1940 – William Gargan
They Knew What They Wanted
This movie surprised me in several ways. First, the story was much more dramatic than I was expecting. Second, Charles Laughton turned in a really wonderful performance, and third, William Gargan played a complete jerk so perfectly. I’ll say right off the bat that he deserved his Oscar nomination. The role was not an easy one to play, and I thought he did a fine job.
He played the part of Joe. There were times when I thought he was the main character of the story, but at the end, I came to understand that he was put into the correct category. Joe was a self-proclaimed drifter who cared only for himself. He was a lady’s man who did what he wanted when he wanted and never thought about the consequences. But when he gets his best friend Tony’s bride-to-be pregnant, he has a moment of responsibility where he asks the girl to marry him instead. She blames him for bringing out the worst in her, as she has actually fallen in love with her fiancée. She slaps Joe hard and refuses him, and he seems more relieved than anything else. Still the shock on his face was well-played.

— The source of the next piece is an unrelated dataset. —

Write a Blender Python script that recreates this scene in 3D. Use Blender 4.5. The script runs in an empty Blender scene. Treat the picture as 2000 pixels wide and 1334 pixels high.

Then when Tony learns the truth, he beats the crap out of him, and he is so ashamed, he just stands there and takes it. Then he runs away into the night, and that’s the last time we see him. Joe’s emotions were complex and fluid, and Gargan did a pretty good job moving through them quickly and without much transition. And the drama got pretty deep. Yes, Laughton and Lombard were seasoned actors and clearly knew what they were doing, but Gargan, though less well-known than his costars, also had a long list of acting credits behind him, and ahead of him, for that matter.
I don’t know exactly what I was expecting in this movie, but I was quite pleasantly surprised, and Gargan was a big part of that. I guess he was really the bad guy of the movie, though not really. He was a victim of lust, a vice that many people have. And Gargan had just the right look for the part. He was handsome, but not too handsome, smarmy, but oddly charming at the same time. He had a devil-may-care attitude, but underneath, he hid a kind heart. He was neither fully bad nor fully good. He was just irresponsible. And Gargan brought all this out through his attention to those emotional complexities that the role required. Well done!